What you need to do | Transcribe precisely those lines of the listing that fall between the line containing "Continue the Blender" and the last line, inclusive of both.

Recorded data |
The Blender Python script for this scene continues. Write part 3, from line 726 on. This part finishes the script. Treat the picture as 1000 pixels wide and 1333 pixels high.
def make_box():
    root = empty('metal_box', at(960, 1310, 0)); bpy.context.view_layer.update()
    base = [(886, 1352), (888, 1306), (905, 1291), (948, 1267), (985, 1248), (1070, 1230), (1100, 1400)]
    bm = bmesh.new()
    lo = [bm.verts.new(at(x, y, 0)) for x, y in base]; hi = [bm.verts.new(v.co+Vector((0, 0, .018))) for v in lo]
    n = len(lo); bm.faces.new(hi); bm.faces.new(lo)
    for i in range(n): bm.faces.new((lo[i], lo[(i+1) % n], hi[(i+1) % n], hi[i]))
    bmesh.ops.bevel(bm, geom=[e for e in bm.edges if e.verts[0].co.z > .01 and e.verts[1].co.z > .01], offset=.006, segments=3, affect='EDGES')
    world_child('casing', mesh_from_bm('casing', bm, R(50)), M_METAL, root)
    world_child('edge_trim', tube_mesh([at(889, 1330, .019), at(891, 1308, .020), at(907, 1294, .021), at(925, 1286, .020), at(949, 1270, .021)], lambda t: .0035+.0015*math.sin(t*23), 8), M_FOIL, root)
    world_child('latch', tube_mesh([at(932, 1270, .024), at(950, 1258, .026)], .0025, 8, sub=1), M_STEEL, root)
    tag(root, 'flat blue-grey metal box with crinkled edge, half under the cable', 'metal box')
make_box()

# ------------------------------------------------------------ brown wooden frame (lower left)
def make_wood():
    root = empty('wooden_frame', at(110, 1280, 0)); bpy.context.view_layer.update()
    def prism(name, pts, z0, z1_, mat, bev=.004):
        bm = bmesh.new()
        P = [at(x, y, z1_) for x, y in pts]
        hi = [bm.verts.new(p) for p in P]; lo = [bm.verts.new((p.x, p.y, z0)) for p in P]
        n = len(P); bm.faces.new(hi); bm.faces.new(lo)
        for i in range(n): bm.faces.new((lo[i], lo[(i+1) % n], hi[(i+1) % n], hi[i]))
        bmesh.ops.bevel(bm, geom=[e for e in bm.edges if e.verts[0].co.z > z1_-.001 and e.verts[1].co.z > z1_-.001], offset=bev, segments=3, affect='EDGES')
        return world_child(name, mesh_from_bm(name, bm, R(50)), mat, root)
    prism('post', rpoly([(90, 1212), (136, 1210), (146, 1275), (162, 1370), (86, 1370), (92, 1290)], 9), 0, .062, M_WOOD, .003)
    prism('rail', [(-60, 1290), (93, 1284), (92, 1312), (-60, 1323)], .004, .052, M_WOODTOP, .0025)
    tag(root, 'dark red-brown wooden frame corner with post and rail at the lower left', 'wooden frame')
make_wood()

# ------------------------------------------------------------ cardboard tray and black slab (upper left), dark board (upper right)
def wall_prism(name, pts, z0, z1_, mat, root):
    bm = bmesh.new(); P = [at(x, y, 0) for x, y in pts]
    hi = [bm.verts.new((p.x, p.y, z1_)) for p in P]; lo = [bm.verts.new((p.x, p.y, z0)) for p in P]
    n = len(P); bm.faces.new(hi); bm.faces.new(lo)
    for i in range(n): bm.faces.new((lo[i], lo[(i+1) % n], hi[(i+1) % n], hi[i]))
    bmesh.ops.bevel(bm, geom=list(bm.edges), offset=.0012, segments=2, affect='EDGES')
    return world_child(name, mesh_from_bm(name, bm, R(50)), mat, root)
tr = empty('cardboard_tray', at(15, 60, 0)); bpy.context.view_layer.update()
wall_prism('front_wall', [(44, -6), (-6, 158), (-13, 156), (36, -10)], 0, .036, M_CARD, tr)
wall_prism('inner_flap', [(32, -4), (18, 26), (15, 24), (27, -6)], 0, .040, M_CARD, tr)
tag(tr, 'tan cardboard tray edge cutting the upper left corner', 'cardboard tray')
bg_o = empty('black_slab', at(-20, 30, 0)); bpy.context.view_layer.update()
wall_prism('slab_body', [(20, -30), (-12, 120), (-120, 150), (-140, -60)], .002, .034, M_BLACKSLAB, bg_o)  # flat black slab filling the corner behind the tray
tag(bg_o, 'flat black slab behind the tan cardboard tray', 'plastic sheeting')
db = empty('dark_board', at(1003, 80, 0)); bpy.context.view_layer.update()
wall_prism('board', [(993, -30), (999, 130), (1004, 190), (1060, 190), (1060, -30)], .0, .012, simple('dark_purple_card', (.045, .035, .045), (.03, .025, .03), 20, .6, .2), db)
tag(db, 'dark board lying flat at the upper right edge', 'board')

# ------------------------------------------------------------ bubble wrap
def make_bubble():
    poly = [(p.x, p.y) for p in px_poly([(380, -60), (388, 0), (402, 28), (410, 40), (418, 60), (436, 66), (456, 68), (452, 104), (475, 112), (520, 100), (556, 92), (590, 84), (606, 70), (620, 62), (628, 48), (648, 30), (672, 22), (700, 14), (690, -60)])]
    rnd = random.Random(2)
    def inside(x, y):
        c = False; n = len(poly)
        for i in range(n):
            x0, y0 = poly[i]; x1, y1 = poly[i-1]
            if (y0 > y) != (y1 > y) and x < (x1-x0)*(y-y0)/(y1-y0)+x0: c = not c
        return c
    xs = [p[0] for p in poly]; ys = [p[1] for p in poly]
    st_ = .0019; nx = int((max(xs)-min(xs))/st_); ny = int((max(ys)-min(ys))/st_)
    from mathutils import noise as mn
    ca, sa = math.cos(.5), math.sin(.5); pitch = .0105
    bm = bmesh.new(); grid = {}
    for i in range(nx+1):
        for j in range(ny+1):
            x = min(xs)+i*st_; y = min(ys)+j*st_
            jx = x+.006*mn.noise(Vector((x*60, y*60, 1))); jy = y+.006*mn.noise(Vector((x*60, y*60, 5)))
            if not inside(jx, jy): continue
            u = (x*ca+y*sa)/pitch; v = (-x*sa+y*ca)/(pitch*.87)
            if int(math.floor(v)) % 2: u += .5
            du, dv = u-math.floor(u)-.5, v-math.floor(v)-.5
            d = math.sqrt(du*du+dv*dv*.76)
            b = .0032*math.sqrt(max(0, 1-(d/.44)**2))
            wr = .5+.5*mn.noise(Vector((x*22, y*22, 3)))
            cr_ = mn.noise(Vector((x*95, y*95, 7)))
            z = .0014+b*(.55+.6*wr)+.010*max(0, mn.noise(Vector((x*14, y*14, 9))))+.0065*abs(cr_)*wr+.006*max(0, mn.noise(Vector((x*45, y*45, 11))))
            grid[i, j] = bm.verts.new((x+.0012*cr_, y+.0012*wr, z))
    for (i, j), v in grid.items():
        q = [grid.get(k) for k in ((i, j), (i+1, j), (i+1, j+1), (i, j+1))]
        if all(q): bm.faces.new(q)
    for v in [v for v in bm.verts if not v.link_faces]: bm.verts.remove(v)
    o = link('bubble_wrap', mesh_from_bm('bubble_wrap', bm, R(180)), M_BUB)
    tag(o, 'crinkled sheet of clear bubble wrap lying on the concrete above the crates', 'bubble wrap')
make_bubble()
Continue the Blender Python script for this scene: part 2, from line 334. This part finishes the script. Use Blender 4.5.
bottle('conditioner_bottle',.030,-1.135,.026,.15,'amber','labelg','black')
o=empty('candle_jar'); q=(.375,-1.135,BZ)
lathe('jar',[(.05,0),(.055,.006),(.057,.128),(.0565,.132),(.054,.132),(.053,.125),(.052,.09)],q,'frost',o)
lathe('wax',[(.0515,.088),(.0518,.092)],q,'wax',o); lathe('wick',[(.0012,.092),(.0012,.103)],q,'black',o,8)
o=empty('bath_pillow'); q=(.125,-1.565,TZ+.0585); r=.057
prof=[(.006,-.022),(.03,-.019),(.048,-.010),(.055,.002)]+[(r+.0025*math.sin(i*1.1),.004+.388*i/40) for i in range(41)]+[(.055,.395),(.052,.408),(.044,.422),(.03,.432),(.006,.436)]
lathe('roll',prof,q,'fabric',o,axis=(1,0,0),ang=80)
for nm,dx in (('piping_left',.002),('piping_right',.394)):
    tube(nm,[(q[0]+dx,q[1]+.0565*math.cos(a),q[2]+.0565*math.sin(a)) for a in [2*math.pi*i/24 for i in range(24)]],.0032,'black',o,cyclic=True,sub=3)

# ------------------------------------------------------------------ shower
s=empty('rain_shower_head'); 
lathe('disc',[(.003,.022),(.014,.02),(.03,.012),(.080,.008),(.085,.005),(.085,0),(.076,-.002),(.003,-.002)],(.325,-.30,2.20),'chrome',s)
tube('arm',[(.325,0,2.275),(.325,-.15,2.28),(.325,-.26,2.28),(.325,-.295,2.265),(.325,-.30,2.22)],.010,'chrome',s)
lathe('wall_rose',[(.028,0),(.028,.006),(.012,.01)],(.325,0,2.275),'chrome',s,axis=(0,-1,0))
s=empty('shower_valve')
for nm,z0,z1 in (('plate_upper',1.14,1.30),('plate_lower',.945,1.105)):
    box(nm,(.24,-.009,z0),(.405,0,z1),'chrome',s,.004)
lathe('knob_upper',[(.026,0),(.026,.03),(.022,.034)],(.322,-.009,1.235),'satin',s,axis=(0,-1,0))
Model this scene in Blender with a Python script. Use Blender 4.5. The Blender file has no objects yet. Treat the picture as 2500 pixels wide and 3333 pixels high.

Solution to the exercise |
Continue the Blender Python script for this scene: part 2, from line 334. This part finishes the script. Use Blender 4.5.
bottle('conditioner_bottle',.030,-1.135,.026,.15,'amber','labelg','black')
o=empty('candle_jar'); q=(.375,-1.135,BZ)
lathe('jar',[(.05,0),(.055,.006),(.057,.128),(.0565,.132),(.054,.132),(.053,.125),(.052,.09)],q,'frost',o)
lathe('wax',[(.0515,.088),(.0518,.092)],q,'wax',o); lathe('wick',[(.0012,.092),(.0012,.103)],q,'black',o,8)
o=empty('bath_pillow'); q=(.125,-1.565,TZ+.0585); r=.057
prof=[(.006,-.022),(.03,-.019),(.048,-.010),(.055,.002)]+[(r+.0025*math.sin(i*1.1),.004+.388*i/40) for i in range(41)]+[(.055,.395),(.052,.408),(.044,.422),(.03,.432),(.006,.436)]
lathe('roll',prof,q,'fabric',o,axis=(1,0,0),ang=80)
for nm,dx in (('piping_left',.002),('piping_right',.394)):
    tube(nm,[(q[0]+dx,q[1]+.0565*math.cos(a),q[2]+.0565*math.sin(a)) for a in [2*math.pi*i/24 for i in range(24)]],.0032,'black',o,cyclic=True,sub=3)

# ------------------------------------------------------------------ shower
s=empty('rain_shower_head'); 
lathe('disc',[(.003,.022),(.014,.02),(.03,.012),(.080,.008),(.085,.005),(.085,0),(.076,-.002),(.003,-.002)],(.325,-.30,2.20),'chrome',s)
tube('arm',[(.325,0,2.275),(.325,-.15,2.28),(.325,-.26,2.28),(.325,-.295,2.265),(.325,-.30,2.22)],.010,'chrome',s)
lathe('wall_rose',[(.028,0),(.028,.006),(.012,.01)],(.325,0,2.275),'chrome',s,axis=(0,-1,0))
s=empty('shower_valve')
for nm,z0,z1 in (('plate_upper',1.14,1.30),('plate_lower',.945,1.105)):
    box(nm,(.24,-.009,z0),(.405,0,z1),'chrome',s,.004)
lathe('knob_upper',[(.026,0),(.026,.03),(.022,.034)],(.322,-.009,1.235),'satin',s,axis=(0,-1,0))
Model this scene in Blender with a Python script. Use Blender 4.5. The Blender file has no objects yet. Treat the picture as 2500 pixels wide and 3333 pixels high.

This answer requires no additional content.